Data —
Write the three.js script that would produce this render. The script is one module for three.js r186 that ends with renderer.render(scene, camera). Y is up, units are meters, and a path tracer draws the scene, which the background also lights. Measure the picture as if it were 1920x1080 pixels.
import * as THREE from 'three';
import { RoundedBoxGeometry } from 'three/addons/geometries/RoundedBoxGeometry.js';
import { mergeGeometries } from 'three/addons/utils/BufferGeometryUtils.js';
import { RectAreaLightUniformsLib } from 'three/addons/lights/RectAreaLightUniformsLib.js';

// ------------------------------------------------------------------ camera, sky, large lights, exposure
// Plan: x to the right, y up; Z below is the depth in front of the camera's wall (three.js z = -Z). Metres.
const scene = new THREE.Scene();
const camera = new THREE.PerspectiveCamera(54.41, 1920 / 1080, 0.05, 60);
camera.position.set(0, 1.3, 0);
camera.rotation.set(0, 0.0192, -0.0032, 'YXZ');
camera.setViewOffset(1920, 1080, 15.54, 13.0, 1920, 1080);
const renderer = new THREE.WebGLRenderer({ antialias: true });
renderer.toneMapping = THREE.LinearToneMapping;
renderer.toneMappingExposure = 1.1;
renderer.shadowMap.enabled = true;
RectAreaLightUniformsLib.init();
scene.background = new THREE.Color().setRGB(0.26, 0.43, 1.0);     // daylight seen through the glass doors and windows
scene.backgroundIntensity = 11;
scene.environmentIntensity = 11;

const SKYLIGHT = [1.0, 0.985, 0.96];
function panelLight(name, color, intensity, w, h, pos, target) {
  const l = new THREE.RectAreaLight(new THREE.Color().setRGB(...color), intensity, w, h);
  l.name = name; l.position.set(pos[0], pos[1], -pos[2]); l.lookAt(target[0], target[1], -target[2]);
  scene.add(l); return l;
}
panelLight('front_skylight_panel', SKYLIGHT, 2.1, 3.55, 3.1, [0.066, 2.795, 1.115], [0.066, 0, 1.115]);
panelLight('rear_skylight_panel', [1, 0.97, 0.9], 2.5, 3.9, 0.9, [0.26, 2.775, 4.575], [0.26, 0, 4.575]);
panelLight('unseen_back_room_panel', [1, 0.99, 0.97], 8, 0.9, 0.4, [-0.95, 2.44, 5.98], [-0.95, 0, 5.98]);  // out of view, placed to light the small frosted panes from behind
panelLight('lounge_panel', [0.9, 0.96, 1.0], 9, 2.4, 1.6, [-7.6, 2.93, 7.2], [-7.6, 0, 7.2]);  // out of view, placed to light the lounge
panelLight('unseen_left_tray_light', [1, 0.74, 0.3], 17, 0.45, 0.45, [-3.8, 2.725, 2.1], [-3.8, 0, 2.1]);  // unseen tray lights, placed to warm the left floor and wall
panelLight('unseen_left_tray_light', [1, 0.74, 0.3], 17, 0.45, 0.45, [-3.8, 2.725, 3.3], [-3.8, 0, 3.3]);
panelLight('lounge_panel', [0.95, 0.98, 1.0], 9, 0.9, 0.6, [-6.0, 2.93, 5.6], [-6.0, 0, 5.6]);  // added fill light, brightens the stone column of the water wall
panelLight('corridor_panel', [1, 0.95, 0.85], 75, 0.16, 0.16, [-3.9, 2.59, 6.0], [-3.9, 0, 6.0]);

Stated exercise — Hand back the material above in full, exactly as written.

Output for this exercise —
Write the three.js script that would produce this render. The script is one module for three.js r186 that ends with renderer.render(scene, camera). Y is up, units are meters, and a path tracer draws the scene, which the background also lights. Measure the picture as if it were 1920x1080 pixels.
import * as THREE from 'three';
import { RoundedBoxGeometry } from 'three/addons/geometries/RoundedBoxGeometry.js';
import { mergeGeometries } from 'three/addons/utils/BufferGeometryUtils.js';
import { RectAreaLightUniformsLib } from 'three/addons/lights/RectAreaLightUniformsLib.js';

// ------------------------------------------------------------------ camera, sky, large lights, exposure
// Plan: x to the right, y up; Z below is the depth in front of the camera's wall (three.js z = -Z). Metres.
const scene = new THREE.Scene();
const camera = new THREE.PerspectiveCamera(54.41, 1920 / 1080, 0.05, 60);
camera.position.set(0, 1.3, 0);
camera.rotation.set(0, 0.0192, -0.0032, 'YXZ');
camera.setViewOffset(1920, 1080, 15.54, 13.0, 1920, 1080);
const renderer = new THREE.WebGLRenderer({ antialias: true });
renderer.toneMapping = THREE.LinearToneMapping;
renderer.toneMappingExposure = 1.1;
renderer.shadowMap.enabled = true;
RectAreaLightUniformsLib.init();
scene.background = new THREE.Color().setRGB(0.26, 0.43, 1.0);     // daylight seen through the glass doors and windows
scene.backgroundIntensity = 11;
scene.environmentIntensity = 11;

const SKYLIGHT = [1.0, 0.985, 0.96];
function panelLight(name, color, intensity, w, h, pos, target) {
  const l = new THREE.RectAreaLight(new THREE.Color().setRGB(...color), intensity, w, h);
  l.name = name; l.position.set(pos[0], pos[1], -pos[2]); l.lookAt(target[0], target[1], -target[2]);
  scene.add(l); return l;
}
panelLight('front_skylight_panel', SKYLIGHT, 2.1, 3.55, 3.1, [0.066, 2.795, 1.115], [0.066, 0, 1.115]);
panelLight('rear_skylight_panel', [1, 0.97, 0.9], 2.5, 3.9, 0.9, [0.26, 2.775, 4.575], [0.26, 0, 4.575]);
panelLight('unseen_back_room_panel', [1, 0.99, 0.97], 8, 0.9, 0.4, [-0.95, 2.44, 5.98], [-0.95, 0, 5.98]);  // out of view, placed to light the small frosted panes from behind
panelLight('lounge_panel', [0.9, 0.96, 1.0], 9, 2.4, 1.6, [-7.6, 2.93, 7.2], [-7.6, 0, 7.2]);  // out of view, placed to light the lounge
panelLight('unseen_left_tray_light', [1, 0.74, 0.3], 17, 0.45, 0.45, [-3.8, 2.725, 2.1], [-3.8, 0, 2.1]);  // unseen tray lights, placed to warm the left floor and wall
panelLight('unseen_left_tray_light', [1, 0.74, 0.3], 17, 0.45, 0.45, [-3.8, 2.725, 3.3], [-3.8, 0, 3.3]);
panelLight('lounge_panel', [0.95, 0.98, 1.0], 9, 0.9, 0.6, [-6.0, 2.93, 5.6], [-6.0, 0, 5.6]);  // added fill light, brightens the stone column of the water wall
panelLight('corridor_panel', [1, 0.95, 0.85], 75, 0.16, 0.16, [-3.9, 2.59, 6.0], [-3.9, 0, 6.0]);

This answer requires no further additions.